The Best St. Louis Noise/Experimental Shows: July 2014

Categories: DIY

darin-gray-live.jpg
Robert Iwanik
Experimental bassist Darin Gray performs July 14 at the Kerr Foundation.

Deliberately shrill and mostly dense, "noise" has become a blanket term for bands that explore and experiment around the beaten path. The genre, like others, isn't without its share of hangups, but that's why we're here. Every month, we supply a short list of sure bets in St. Louis, ranging from needlessly complex to minimalist drone. Connect the weird to your ears.

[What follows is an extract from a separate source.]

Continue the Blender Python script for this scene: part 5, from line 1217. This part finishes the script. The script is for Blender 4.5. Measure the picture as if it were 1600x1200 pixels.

Now that the outside world feels like a hot blow dryer, most of us will take solace inside air-conditioned walls any chance we get. The nights aren't as harsh, though, and there are plenty of reasons to brave the mean streets of St. Louis. This month Darin Gray takes a short break from touring with Jeff Tweedy's family band to open for the legendary Jon Mueller. Zorch provides a great gateway to outsider pop while Nathan Cook's Bruxism series returns for its fourth show this year.


Jon Mueller (Death Blues)
w/ Darin Gray + Ghost Ice, Demonlover
July 14 at William A Kerr Foundation
8 pm | $10

In Death Blues forceful beats peek through a curtain of guitar chords and ethereal voices. Percussionist Jon Mueller leads his backing band through dark dirges that weigh a ton. Inventive rhythm drives the set, bringing a heavy tone most metal bands only dream of. Mueller's mix of typical rock elements (drums and guitar) feels visceral and deliberate.

The fashionably late will have a lot to regret on this night. Show up on time for local heavyweights Demonlover and a rare collaboration between Darin Gray (TWEEDY, Dazzling Killmen) and Ghost Ice (voted Best Noise Artist in our recent readers' poll).


Zorch
w/ Laika, Jr. Clooney
July 14 at Lemp Neighborhood Arts Center
8 pm | $5

While Zorch ventures through the pop realm a bit more than other acts in this column, it's safe to say the band strays off the beaten path. Its slurry of synth and guitar expands through clever layers, and while the drumming is scattered with busy fills, the rhythm stays on point. The duo fires off a full-on aural assault, but it knows the meaning of a good hook. Zorch employs minimal vocals throughout, but the presence of the human voice brings the songs back down to Earth.

With this and Jon Mueller's Death Blues on the same night, you have a hard choice to make.